I'll be building one to test very soon.. tnx for posting it!

 

[random person]

@random person: yes, it's supposed that the mosfet works in that way ..... it's the power element used for turn all the unused power in heat, and, except for boost switching-type drivers, there's no other way for do that ..... as any other constant-current linear driver do, anyway ..... regardless that you use a transistor, a mosfet, an LM317 or equivalents, you regulate the current through the load changing the output voltage, and all the "unused" part of it, must go somewhere, it can't just disappear ..... this is the reason for the power element, to turn in heat all the unused part of the power you feed the driver.

For this reason, too, all the linear drivers are better used keeping the input voltages near the one needed from the load ..... if your LD need 5V, keep the input voltage near it, plus ofcourse the dropout of the driver ..... say, 6V for a circuit like this, 9V for a LM317, and so on ..... and heatsink the power element.


@ EF: i have modulated them around 10KHz without problems (analog), but don't know about higher frequencies, cause til now i never needed them ..... must do some tests, but at the moment i don't have the time for that, sorry ..... anyway, according with the datasheets of the components, is probably possible to reach 100KHz and over ..... at least, eliminating the capacitor in parallel with the LD, or reducing it to 100pF .....

Ahh, my bad. That would explain the operational region you are using. My bad, it looked as if you were trying to use it as as a PWM switch rather than a regulator. Also explains the heat you were talking about. As you stated, in the linear/triode region the mosfet works almost like a resistor and thus your burning up power across it. Hence where the derivation of the term "Linear voltage regulator" came from since it is a device controlled by a mosfet operating in the linear region.

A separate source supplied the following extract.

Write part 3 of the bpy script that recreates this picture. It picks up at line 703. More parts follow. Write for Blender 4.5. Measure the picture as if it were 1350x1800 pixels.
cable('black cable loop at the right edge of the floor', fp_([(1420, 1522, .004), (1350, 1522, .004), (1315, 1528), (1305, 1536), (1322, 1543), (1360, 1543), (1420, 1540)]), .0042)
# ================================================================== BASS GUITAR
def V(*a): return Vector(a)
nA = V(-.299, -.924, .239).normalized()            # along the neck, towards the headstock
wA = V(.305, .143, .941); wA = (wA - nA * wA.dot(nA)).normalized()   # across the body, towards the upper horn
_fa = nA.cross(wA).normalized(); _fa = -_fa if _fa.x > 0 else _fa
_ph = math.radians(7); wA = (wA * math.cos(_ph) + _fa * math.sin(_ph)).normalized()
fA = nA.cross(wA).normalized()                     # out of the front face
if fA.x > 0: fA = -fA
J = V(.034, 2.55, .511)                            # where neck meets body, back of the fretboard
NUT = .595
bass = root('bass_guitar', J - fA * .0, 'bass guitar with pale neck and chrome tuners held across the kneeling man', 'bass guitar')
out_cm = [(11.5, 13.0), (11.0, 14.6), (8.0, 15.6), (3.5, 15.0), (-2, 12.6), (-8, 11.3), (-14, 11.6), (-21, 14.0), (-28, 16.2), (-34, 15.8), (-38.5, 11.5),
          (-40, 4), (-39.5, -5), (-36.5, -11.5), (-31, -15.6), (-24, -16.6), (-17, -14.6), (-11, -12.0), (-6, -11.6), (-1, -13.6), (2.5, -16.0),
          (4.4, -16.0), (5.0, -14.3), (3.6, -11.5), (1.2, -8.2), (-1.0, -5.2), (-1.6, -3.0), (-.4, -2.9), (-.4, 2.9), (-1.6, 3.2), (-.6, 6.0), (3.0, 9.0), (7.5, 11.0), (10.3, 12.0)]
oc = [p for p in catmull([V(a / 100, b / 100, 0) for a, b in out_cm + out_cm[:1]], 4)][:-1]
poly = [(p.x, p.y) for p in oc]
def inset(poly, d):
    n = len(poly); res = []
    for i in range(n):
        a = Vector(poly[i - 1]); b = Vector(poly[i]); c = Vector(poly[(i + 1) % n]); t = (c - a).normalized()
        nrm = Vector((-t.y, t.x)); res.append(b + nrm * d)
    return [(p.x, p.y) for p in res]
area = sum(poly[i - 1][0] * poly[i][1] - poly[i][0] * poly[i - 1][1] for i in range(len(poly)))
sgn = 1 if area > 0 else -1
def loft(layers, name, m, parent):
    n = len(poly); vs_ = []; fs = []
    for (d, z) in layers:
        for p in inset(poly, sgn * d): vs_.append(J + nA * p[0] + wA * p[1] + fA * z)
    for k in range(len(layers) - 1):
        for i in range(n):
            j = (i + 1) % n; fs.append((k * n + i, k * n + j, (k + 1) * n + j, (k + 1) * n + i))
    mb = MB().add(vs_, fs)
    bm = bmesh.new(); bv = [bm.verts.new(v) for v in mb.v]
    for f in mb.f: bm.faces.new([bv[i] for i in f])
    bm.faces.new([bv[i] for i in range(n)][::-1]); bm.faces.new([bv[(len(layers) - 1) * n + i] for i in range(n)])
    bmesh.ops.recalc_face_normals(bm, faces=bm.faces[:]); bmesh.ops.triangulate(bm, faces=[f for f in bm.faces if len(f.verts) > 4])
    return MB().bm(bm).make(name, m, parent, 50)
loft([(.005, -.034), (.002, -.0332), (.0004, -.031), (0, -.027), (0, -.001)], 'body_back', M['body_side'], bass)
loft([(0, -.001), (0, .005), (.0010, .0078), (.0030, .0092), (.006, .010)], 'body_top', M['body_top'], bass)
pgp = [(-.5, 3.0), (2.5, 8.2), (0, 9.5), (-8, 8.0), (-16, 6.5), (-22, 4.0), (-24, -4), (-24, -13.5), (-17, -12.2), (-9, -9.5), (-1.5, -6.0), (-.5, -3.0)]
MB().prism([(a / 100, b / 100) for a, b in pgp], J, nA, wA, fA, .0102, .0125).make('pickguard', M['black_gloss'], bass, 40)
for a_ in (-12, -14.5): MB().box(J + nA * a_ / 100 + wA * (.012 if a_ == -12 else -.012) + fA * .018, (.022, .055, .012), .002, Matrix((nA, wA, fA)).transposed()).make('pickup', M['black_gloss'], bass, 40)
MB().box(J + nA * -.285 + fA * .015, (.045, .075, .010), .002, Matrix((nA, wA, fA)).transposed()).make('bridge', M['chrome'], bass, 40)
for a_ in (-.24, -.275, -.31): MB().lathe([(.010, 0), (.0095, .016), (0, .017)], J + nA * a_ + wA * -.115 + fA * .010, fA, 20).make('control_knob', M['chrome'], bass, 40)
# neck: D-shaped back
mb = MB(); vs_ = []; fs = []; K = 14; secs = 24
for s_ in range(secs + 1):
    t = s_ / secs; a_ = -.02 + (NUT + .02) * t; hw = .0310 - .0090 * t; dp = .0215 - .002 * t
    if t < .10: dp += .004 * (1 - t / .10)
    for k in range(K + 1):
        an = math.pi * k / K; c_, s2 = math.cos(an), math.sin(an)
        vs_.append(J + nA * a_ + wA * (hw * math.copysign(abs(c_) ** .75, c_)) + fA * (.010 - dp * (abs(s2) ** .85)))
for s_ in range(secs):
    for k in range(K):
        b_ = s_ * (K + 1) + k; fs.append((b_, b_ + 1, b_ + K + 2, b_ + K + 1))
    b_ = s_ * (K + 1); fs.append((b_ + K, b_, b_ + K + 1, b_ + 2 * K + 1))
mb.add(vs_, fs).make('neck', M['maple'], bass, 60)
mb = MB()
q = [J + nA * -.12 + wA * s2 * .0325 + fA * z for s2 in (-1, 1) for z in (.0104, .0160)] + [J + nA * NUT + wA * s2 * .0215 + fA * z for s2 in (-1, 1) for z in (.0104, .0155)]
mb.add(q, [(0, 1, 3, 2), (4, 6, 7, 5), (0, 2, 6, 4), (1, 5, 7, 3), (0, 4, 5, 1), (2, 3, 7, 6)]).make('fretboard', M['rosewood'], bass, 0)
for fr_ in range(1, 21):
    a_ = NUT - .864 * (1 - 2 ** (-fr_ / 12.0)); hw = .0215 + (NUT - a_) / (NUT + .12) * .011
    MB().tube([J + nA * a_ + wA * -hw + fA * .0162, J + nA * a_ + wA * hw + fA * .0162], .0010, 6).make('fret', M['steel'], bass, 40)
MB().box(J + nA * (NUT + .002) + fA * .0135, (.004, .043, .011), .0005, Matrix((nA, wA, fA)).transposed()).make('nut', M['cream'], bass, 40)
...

Wolfman29: Awww your really missing out. Electronics is quite fun and useful to know. Regarding transistors and how they "work" is still sometimes debated even to this day. The advance physics behind solid states can be fairly complicated. Knowing how they function is the key thing. Follow the basic equations and your good to go.

If you or anyone else is interested....
n-channel mosfets = 3 operational regions

cutoff region: (self explanatory) happens mainly when Vgate=~0 (technically when vgs<vtn)
application: Off switch

linear/triode region = Drain Voltage < Gate Voltage.
(Technically Vds<(Vgs -Vtn))
application: nicknamed the ohmic region, can work as a variable resistor for regulation...ect. Mosfets are not commonly used in this region. Will dissipate power over mosfet which can = meltdown.

saturation region = Drain Voltage > Gate Voltage
(Technically Vds>(Vgs -Vtn))
Works perfectly as a high voltage+high current switch. Better than a BJT switch because it requires no current in the gate/base. Also has a incredibly fast turn on time. Used as high power switches in power transfer and as low voltage switches in memory. All modern solid state memory primarily mosfets. (Flash, Ram, EEprom...ect). Also, very little if any power is dissipated over the device in this region and thus no heat.